La renonciation de Benoît XVI et la réunion prochaine du conclave destiné à élire le nouveau pape appellent l’attention du monde sur Rome, en tant que centre spirituel, et donc sur l’Europe. Ce n’est pas là une simple coïncidence géographique. L’interdépendance historique entre la Chrétienté et l’Ancien Occident est à l’origine d’une certaine idée de l’Europe comme mouvement, ouverture sur le lointain et transcendance. Si l’état présent des choses est fort éloigné de cette «Grande Idée», celle-là doit demeurer une source d’inspiration pour les tenants d’une Europe du grand large.
Depuis, l’Europe a abandonné la plupart de ses positions dans le monde, la disparition des empires ultra-marins marquant la fin d’une hégémonie de plusieurs siècles, tant sur le plan intellectuel et spirituel que dans l’ordre matériel.
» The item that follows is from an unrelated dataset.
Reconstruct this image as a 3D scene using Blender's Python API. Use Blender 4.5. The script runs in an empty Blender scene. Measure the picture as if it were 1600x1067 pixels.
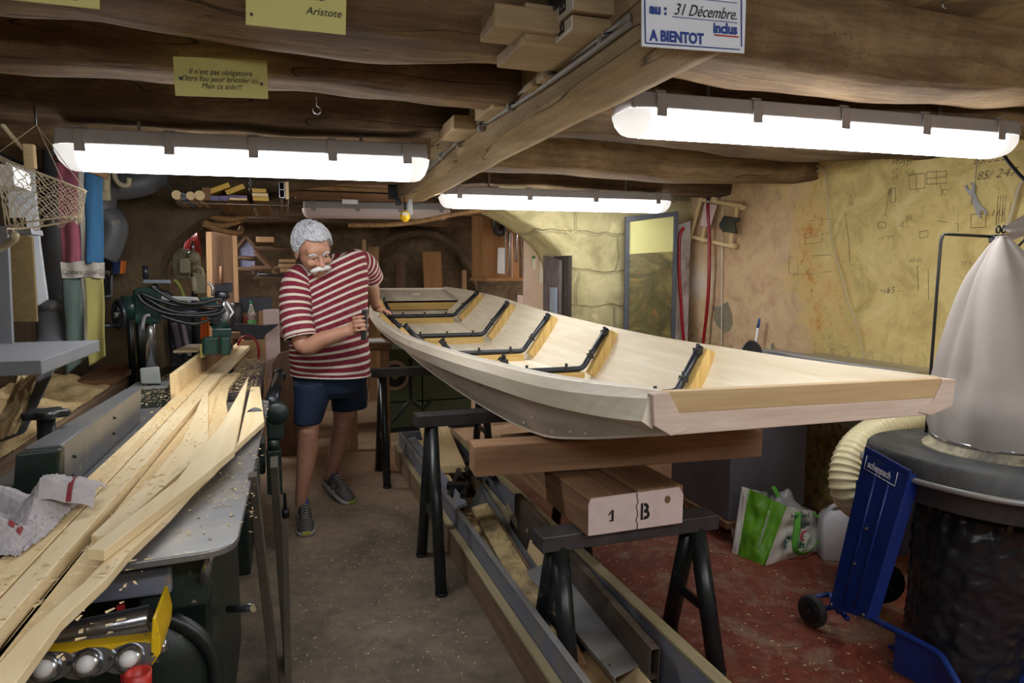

Si la structure politique formée autour des Etats-Unis est pour partie l’héritière de ce puissant passé, les Etats européens se sont repliés sur leur espace propre et l’Europe cherche à se transformer en une simple unité géographique parmi d’autres unités du même type. Ainsi l’Union européenne et ses Etats membres s’épuisent-ils à s’unir dans le but de s’unir, l’objectif le plus ambitieux étant de constituer une «zone monétaire optimale» plus ou moins efficiente. En retour et selon un effet non-voulu, le projet ébranle l’ «Europe une et libre» qui, avec l’élargissement à l’est du rideau de fer, a pris forme dans l’après-Guerre froide. Au total et si l’on pense en termes de siècles, le Vieux Continent n’est plus que l’ombre de lui-même, ses anciens tributaires considérant avec mépris ses palinodies sur la «puissance douce» et sa prétention à réaliser le « meilleur des mondes ». Pour autant, la «Grande Idée» demeure, tel un archétype platonicien. Elle invite à ne pas se satisfaire d’une sorte de provincialisation de l’Europe, à renouveler ses liens avec les nouveaux mondes qu’elle a découverts et fécondés, à maintenir ouvertes les routes du grand large.
Aussi et surtout, la vision de l’Europe comme «Grande Idée» invite à dépasser l’ambiance relativiste-matérialiste des temps présents pour en appeler à ce qui passe infiniment l’Homme. Point d’avenir et de métamorphose sans regard vers le lointain, visée transcendante et dépassement des formes héritées dans une synthèse supérieure.